Question

Qt is a graphic framework which has a double license:

  • commercial (statically link and modify at your wish)
  • LGPL (you should either dynamically link against it or release your source code, any modification should be released under GPL)

If I create some Qt-based controls for an application that can link dynamically against Qt, can I release my controls under University of Illinois/NCSA license? I'd like those to be used in any project (including commercial projects) by just retaining the copyright that I did those.

Was it helpful?

Solution

The University of Illinois/NCSA license is a permissive, MIT-style open source license.

As the license does not impose any restrictions on redistribution or modification that are not also in the (L)GPL, the NCSA license is compatible with the (L)GPL license. This means that there are no legal restrictions on distributing an application that contains both code under the GPL license and code under the NCSA license.

Given this, you are free to release your control under the NCSA license.
The only thing that is not allowed is to distribute a binary-only version that is statically linked to the LGPL Qt distribution, because that would violate the LGPL terms.

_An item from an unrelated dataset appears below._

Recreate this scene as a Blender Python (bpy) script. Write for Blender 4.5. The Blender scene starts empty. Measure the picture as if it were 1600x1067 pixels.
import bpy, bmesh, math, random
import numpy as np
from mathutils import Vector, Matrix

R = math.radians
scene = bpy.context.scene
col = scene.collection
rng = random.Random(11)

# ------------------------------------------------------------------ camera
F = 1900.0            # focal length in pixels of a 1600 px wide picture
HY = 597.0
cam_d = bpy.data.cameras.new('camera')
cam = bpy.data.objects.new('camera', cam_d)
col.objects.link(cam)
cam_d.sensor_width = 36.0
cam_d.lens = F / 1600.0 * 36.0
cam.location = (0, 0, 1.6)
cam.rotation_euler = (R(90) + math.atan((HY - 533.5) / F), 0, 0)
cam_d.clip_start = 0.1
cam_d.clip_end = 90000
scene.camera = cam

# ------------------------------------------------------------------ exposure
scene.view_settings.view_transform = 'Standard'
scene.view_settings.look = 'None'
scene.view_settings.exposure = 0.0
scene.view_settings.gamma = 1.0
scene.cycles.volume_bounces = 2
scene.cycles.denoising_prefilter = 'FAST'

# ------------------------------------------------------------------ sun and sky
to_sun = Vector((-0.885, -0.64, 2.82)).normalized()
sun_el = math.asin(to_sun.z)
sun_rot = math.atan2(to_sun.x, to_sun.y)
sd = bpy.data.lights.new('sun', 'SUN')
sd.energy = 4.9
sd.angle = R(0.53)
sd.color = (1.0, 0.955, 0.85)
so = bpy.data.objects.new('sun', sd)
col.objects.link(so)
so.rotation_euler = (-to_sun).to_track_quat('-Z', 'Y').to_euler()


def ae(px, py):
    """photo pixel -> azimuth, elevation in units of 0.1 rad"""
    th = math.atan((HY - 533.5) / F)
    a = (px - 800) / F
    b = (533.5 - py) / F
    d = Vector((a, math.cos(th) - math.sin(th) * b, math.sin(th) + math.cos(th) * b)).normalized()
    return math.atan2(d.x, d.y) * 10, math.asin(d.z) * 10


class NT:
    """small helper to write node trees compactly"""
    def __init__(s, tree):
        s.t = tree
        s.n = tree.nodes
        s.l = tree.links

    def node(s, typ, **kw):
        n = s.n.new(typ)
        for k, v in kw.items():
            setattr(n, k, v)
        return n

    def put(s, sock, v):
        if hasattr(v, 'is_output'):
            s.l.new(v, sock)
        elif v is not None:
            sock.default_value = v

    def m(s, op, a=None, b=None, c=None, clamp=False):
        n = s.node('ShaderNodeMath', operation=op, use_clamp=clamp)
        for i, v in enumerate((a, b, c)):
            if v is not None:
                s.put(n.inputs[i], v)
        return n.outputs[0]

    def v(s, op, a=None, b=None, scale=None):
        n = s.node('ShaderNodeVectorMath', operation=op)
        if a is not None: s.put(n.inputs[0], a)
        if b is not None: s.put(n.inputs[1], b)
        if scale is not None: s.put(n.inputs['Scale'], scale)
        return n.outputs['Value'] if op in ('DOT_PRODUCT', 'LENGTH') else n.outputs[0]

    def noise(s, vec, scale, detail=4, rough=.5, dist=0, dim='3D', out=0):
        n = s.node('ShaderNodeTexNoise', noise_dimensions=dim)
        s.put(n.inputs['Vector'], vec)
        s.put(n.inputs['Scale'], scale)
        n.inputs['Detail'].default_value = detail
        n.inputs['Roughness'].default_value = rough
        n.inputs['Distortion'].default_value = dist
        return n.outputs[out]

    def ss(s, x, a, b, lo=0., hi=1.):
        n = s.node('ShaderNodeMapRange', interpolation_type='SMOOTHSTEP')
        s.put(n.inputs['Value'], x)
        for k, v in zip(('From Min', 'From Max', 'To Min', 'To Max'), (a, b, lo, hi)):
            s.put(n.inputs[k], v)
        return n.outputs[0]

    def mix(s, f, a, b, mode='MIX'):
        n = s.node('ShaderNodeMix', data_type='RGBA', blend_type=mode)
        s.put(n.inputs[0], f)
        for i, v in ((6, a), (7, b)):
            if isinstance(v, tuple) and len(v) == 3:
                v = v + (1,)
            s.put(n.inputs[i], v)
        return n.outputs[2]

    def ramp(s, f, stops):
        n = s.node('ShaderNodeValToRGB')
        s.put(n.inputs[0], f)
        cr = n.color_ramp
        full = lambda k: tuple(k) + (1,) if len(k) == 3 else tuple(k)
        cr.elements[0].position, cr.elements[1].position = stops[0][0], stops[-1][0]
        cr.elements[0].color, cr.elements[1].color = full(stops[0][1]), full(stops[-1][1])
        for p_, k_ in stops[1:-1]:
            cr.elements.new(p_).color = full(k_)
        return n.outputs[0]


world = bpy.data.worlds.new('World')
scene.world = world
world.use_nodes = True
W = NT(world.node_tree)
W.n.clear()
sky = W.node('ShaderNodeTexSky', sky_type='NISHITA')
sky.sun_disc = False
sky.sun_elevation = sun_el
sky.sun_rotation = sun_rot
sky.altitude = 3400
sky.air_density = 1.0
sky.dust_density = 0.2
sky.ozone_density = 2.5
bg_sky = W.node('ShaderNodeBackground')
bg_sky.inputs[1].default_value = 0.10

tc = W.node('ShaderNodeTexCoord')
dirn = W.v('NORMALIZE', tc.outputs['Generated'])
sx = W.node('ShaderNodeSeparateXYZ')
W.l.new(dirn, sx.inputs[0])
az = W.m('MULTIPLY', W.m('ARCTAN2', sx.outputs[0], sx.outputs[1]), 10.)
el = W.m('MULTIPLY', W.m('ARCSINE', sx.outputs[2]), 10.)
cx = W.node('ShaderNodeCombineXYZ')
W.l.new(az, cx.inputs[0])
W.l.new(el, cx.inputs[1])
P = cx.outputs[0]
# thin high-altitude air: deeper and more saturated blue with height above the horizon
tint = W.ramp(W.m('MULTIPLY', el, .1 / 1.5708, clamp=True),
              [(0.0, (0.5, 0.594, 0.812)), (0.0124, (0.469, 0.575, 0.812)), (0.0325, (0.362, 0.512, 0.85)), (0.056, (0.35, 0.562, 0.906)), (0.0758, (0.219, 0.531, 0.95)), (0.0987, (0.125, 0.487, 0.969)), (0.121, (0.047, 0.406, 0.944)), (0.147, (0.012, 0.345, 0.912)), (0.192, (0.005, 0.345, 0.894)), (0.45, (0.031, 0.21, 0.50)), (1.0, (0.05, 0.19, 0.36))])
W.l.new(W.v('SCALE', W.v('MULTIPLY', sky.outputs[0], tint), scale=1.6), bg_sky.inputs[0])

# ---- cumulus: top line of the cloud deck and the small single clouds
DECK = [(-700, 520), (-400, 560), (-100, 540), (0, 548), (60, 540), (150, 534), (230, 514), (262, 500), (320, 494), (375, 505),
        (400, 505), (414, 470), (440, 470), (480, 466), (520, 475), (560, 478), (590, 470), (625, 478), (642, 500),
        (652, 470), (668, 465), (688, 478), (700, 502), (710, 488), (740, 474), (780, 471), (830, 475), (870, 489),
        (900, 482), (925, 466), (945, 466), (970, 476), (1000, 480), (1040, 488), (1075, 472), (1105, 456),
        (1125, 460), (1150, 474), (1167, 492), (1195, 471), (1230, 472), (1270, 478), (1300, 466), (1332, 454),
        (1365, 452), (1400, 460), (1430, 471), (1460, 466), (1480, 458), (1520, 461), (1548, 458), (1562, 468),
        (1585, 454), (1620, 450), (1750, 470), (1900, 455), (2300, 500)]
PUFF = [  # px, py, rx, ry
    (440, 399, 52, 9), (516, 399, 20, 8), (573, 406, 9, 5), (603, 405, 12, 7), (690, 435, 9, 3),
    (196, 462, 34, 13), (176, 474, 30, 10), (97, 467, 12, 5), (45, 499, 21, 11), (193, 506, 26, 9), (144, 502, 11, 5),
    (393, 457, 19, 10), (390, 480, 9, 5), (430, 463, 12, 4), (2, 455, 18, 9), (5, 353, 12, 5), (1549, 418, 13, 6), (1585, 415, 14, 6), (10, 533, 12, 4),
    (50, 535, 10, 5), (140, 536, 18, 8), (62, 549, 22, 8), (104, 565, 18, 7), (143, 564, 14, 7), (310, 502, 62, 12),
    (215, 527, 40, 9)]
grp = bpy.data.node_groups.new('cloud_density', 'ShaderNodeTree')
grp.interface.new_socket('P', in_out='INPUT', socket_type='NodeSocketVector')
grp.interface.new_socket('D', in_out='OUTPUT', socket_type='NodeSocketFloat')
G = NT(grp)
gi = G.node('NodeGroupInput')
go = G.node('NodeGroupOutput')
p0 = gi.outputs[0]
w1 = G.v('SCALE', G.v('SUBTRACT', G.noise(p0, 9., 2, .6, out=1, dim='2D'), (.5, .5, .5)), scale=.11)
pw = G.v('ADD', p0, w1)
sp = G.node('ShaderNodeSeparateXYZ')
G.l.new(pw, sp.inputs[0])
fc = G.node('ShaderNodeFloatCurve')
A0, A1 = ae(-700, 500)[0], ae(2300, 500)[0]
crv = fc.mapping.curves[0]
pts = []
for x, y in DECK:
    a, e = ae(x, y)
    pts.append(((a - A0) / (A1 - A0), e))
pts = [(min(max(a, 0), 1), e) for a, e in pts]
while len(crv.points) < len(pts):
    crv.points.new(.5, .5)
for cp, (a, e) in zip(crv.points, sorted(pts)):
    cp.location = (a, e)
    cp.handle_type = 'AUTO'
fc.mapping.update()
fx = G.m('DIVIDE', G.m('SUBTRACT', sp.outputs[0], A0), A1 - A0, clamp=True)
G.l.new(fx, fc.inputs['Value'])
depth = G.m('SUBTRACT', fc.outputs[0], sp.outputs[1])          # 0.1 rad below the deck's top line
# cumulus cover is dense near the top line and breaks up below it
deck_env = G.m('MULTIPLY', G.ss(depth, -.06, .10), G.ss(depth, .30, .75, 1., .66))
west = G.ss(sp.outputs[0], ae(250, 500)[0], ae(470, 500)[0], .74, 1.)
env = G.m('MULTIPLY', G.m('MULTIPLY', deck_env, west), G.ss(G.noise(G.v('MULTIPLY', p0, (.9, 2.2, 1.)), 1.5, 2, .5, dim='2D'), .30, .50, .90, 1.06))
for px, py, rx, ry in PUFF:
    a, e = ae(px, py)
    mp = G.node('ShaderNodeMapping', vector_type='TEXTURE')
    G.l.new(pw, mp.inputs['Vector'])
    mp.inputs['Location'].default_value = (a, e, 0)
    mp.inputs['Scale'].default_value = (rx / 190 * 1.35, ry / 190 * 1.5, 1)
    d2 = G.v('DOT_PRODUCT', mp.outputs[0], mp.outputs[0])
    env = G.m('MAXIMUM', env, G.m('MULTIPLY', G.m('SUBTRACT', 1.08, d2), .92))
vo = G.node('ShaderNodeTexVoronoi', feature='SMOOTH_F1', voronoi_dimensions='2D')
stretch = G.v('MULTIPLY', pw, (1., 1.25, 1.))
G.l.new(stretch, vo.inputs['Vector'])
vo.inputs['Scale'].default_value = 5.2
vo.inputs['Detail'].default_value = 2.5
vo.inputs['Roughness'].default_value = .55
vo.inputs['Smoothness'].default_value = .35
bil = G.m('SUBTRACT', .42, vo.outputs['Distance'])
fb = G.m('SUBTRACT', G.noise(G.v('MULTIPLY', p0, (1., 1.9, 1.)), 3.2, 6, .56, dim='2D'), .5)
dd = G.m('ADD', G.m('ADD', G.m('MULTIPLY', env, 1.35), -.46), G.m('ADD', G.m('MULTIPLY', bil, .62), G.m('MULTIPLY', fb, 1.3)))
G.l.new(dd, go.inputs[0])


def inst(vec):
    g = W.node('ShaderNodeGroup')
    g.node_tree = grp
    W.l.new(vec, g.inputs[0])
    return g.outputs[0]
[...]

For reference, when combining (L)GPL code with non-GPL code, the following rules apply:

  • If the non-GPL code is distributed on its own and without dependencies on GPL-only code, then the GPL restrictions don't apply.
  • If the non-GPL code depends on GPL-only code or is distributed as one application/library with GPL code, then the GPL restrictions apply to the entire application/library. In particular, the source code for the entire application/library must be available.

As Qt is dual licensed, it is possible to use (and distribute) your control in a closed-source application without distributing source code, as long as that application uses the commercial Qt version. This is something for the application authors to ensure.